» INSTRUCTIONS FOR THE TASK
Once the pictures are set aside, transcribe the remaining data exactly.

» DATASET EXCERPT
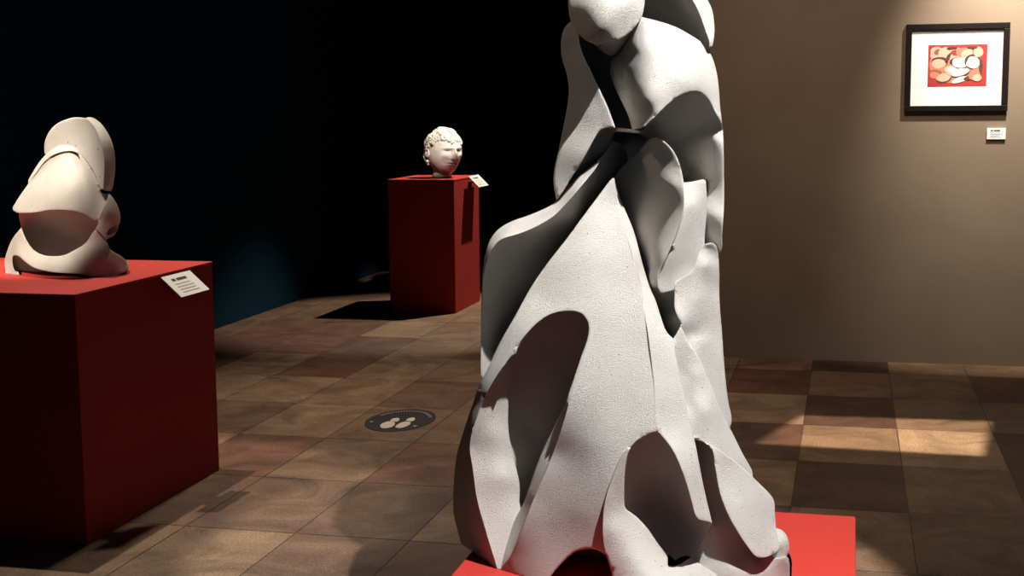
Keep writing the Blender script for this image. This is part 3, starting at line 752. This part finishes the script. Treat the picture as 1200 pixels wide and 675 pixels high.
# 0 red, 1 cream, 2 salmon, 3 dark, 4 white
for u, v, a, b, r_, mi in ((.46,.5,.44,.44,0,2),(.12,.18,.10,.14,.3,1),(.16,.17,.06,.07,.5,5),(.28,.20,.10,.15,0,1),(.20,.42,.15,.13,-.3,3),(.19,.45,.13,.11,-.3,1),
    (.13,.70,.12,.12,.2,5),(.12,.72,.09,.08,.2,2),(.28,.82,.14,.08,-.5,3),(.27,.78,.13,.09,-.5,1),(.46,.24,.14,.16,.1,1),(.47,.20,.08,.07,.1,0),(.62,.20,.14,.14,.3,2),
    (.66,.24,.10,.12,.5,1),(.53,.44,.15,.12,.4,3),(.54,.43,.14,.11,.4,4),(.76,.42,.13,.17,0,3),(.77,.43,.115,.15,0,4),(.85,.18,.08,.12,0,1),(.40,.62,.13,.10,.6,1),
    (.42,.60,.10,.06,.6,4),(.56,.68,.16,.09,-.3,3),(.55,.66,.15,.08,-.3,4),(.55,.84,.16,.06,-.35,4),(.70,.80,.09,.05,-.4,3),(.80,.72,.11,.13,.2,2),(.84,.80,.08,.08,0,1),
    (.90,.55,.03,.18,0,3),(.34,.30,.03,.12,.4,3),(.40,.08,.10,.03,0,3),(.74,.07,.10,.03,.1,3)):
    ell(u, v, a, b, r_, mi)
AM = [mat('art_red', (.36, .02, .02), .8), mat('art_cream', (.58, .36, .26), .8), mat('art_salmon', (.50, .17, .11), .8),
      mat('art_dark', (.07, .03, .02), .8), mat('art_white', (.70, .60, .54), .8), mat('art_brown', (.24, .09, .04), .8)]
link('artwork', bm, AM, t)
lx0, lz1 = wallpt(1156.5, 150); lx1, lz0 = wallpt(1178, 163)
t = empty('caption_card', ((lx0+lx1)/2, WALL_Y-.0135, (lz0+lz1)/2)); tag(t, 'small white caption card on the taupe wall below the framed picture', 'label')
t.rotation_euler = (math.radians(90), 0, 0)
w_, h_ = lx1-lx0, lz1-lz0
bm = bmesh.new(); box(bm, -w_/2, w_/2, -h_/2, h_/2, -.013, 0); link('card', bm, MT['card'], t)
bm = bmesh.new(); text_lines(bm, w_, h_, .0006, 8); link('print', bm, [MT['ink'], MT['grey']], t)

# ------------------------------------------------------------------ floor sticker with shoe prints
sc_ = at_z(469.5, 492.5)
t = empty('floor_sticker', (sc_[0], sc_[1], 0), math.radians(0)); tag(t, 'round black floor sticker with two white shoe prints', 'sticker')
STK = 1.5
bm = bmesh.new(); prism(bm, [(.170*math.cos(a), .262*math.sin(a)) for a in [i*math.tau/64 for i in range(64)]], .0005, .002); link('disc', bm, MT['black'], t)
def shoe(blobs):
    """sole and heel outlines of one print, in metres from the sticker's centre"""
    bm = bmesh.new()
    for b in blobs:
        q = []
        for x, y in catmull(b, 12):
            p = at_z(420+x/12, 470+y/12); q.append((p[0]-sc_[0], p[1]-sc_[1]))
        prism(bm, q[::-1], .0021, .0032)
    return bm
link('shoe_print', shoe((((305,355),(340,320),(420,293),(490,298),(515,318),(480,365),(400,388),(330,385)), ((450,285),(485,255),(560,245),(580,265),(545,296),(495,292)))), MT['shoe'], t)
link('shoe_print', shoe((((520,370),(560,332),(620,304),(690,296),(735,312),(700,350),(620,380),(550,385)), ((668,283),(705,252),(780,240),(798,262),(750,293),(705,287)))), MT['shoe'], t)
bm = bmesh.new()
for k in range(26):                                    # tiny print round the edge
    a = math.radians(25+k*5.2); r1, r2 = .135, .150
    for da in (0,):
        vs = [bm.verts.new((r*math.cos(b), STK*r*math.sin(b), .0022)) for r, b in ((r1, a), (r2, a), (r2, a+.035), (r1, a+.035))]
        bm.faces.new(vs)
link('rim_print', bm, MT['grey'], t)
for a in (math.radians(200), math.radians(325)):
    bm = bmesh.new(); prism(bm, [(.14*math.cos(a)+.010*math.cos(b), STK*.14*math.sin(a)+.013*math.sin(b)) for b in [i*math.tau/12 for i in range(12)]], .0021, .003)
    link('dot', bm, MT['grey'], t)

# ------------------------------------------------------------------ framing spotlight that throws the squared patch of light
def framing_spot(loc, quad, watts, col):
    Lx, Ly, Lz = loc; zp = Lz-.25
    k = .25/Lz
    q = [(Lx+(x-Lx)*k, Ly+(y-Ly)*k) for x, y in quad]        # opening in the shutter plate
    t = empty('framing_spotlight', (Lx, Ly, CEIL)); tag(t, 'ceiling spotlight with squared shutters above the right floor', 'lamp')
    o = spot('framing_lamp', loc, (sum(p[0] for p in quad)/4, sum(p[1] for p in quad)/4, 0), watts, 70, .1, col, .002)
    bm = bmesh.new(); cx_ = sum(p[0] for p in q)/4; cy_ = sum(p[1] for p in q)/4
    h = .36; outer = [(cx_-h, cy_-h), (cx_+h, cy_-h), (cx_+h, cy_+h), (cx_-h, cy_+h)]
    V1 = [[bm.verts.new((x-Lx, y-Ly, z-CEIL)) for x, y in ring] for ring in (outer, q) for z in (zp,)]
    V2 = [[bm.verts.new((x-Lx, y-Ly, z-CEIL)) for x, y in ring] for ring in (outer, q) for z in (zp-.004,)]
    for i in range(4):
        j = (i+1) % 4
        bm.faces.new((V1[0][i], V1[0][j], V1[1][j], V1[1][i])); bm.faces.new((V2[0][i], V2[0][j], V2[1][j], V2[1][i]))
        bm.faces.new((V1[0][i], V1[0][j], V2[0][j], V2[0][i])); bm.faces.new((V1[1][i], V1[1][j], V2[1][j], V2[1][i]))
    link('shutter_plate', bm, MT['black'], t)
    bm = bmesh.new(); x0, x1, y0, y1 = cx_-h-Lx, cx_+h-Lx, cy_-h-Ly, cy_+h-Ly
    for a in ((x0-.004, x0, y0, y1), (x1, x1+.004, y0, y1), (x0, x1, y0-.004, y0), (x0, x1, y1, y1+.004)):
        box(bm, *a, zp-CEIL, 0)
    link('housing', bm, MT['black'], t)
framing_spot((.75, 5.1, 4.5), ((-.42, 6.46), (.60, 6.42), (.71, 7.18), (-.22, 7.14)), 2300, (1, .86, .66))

» THE REPLY
Keep writing the Blender script for this image. This is part 3, starting at line 752. This part finishes the script. Treat the picture as 1200 pixels wide and 675 pixels high.
# 0 red, 1 cream, 2 salmon, 3 dark, 4 white
for u, v, a, b, r_, mi in ((.46,.5,.44,.44,0,2),(.12,.18,.10,.14,.3,1),(.16,.17,.06,.07,.5,5),(.28,.20,.10,.15,0,1),(.20,.42,.15,.13,-.3,3),(.19,.45,.13,.11,-.3,1),
    (.13,.70,.12,.12,.2,5),(.12,.72,.09,.08,.2,2),(.28,.82,.14,.08,-.5,3),(.27,.78,.13,.09,-.5,1),(.46,.24,.14,.16,.1,1),(.47,.20,.08,.07,.1,0),(.62,.20,.14,.14,.3,2),
    (.66,.24,.10,.12,.5,1),(.53,.44,.15,.12,.4,3),(.54,.43,.14,.11,.4,4),(.76,.42,.13,.17,0,3),(.77,.43,.115,.15,0,4),(.85,.18,.08,.12,0,1),(.40,.62,.13,.10,.6,1),
    (.42,.60,.10,.06,.6,4),(.56,.68,.16,.09,-.3,3),(.55,.66,.15,.08,-.3,4),(.55,.84,.16,.06,-.35,4),(.70,.80,.09,.05,-.4,3),(.80,.72,.11,.13,.2,2),(.84,.80,.08,.08,0,1),
    (.90,.55,.03,.18,0,3),(.34,.30,.03,.12,.4,3),(.40,.08,.10,.03,0,3),(.74,.07,.10,.03,.1,3)):
    ell(u, v, a, b, r_, mi)
AM = [mat('art_red', (.36, .02, .02), .8), mat('art_cream', (.58, .36, .26), .8), mat('art_salmon', (.50, .17, .11), .8),
      mat('art_dark', (.07, .03, .02), .8), mat('art_white', (.70, .60, .54), .8), mat('art_brown', (.24, .09, .04), .8)]
link('artwork', bm, AM, t)
lx0, lz1 = wallpt(1156.5, 150); lx1, lz0 = wallpt(1178, 163)
t = empty('caption_card', ((lx0+lx1)/2, WALL_Y-.0135, (lz0+lz1)/2)); tag(t, 'small white caption card on the taupe wall below the framed picture', 'label')
t.rotation_euler = (math.radians(90), 0, 0)
w_, h_ = lx1-lx0, lz1-lz0
bm = bmesh.new(); box(bm, -w_/2, w_/2, -h_/2, h_/2, -.013, 0); link('card', bm, MT['card'], t)
bm = bmesh.new(); text_lines(bm, w_, h_, .0006, 8); link('print', bm, [MT['ink'], MT['grey']], t)

# ------------------------------------------------------------------ floor sticker with shoe prints
sc_ = at_z(469.5, 492.5)
t = empty('floor_sticker', (sc_[0], sc_[1], 0), math.radians(0)); tag(t, 'round black floor sticker with two white shoe prints', 'sticker')
STK = 1.5
bm = bmesh.new(); prism(bm, [(.170*math.cos(a), .262*math.sin(a)) for a in [i*math.tau/64 for i in range(64)]], .0005, .002); link('disc', bm, MT['black'], t)
def shoe(blobs):
    """sole and heel outlines of one print, in metres from the sticker's centre"""
    bm = bmesh.new()
    for b in blobs:
        q = []
        for x, y in catmull(b, 12):
            p = at_z(420+x/12, 470+y/12); q.append((p[0]-sc_[0], p[1]-sc_[1]))
        prism(bm, q[::-1], .0021, .0032)
    return bm
link('shoe_print', shoe((((305,355),(340,320),(420,293),(490,298),(515,318),(480,365),(400,388),(330,385)), ((450,285),(485,255),(560,245),(580,265),(545,296),(495,292)))), MT['shoe'], t)
link('shoe_print', shoe((((520,370),(560,332),(620,304),(690,296),(735,312),(700,350),(620,380),(550,385)), ((668,283),(705,252),(780,240),(798,262),(750,293),(705,287)))), MT['shoe'], t)
bm = bmesh.new()
for k in range(26):                                    # tiny print round the edge
    a = math.radians(25+k*5.2); r1, r2 = .135, .150
    for da in (0,):
        vs = [bm.verts.new((r*math.cos(b), STK*r*math.sin(b), .0022)) for r, b in ((r1, a), (r2, a), (r2, a+.035), (r1, a+.035))]
        bm.faces.new(vs)
link('rim_print', bm, MT['grey'], t)
for a in (math.radians(200), math.radians(325)):
    bm = bmesh.new(); prism(bm, [(.14*math.cos(a)+.010*math.cos(b), STK*.14*math.sin(a)+.013*math.sin(b)) for b in [i*math.tau/12 for i in range(12)]], .0021, .003)
    link('dot', bm, MT['grey'], t)

# ------------------------------------------------------------------ framing spotlight that throws the squared patch of light
def framing_spot(loc, quad, watts, col):
    Lx, Ly, Lz = loc; zp = Lz-.25
    k = .25/Lz
    q = [(Lx+(x-Lx)*k, Ly+(y-Ly)*k) for x, y in quad]        # opening in the shutter plate
    t = empty('framing_spotlight', (Lx, Ly, CEIL)); tag(t, 'ceiling spotlight with squared shutters above the right floor', 'lamp')
    o = spot('framing_lamp', loc, (sum(p[0] for p in quad)/4, sum(p[1] for p in quad)/4, 0), watts, 70, .1, col, .002)
    bm = bmesh.new(); cx_ = sum(p[0] for p in q)/4; cy_ = sum(p[1] for p in q)/4
    h = .36; outer = [(cx_-h, cy_-h), (cx_+h, cy_-h), (cx_+h, cy_+h), (cx_-h, cy_+h)]
    V1 = [[bm.verts.new((x-Lx, y-Ly, z-CEIL)) for x, y in ring] for ring in (outer, q) for z in (zp,)]
    V2 = [[bm.verts.new((x-Lx, y-Ly, z-CEIL)) for x, y in ring] for ring in (outer, q) for z in (zp-.004,)]
    for i in range(4):
        j = (i+1) % 4
        bm.faces.new((V1[0][i], V1[0][j], V1[1][j], V1[1][i])); bm.faces.new((V2[0][i], V2[0][j], V2[1][j], V2[1][i]))
        bm.faces.new((V1[0][i], V1[0][j], V2[0][j], V2[0][i])); bm.faces.new((V1[1][i], V1[1][j], V2[1][j], V2[1][i]))
    link('shutter_plate', bm, MT['black'], t)
    bm = bmesh.new(); x0, x1, y0, y1 = cx_-h-Lx, cx_+h-Lx, cy_-h-Ly, cy_+h-Ly
    for a in ((x0-.004, x0, y0, y1), (x1, x1+.004, y0, y1), (x0, x1, y0-.004, y0), (x0, x1, y1, y1+.004)):
        box(bm, *a, zp-CEIL, 0)
    link('housing', bm, MT['black'], t)
framing_spot((.75, 5.1, 4.5), ((-.42, 6.46), (.60, 6.42), (.71, 7.18), (-.22, 7.14)), 2300, (1, .86, .66))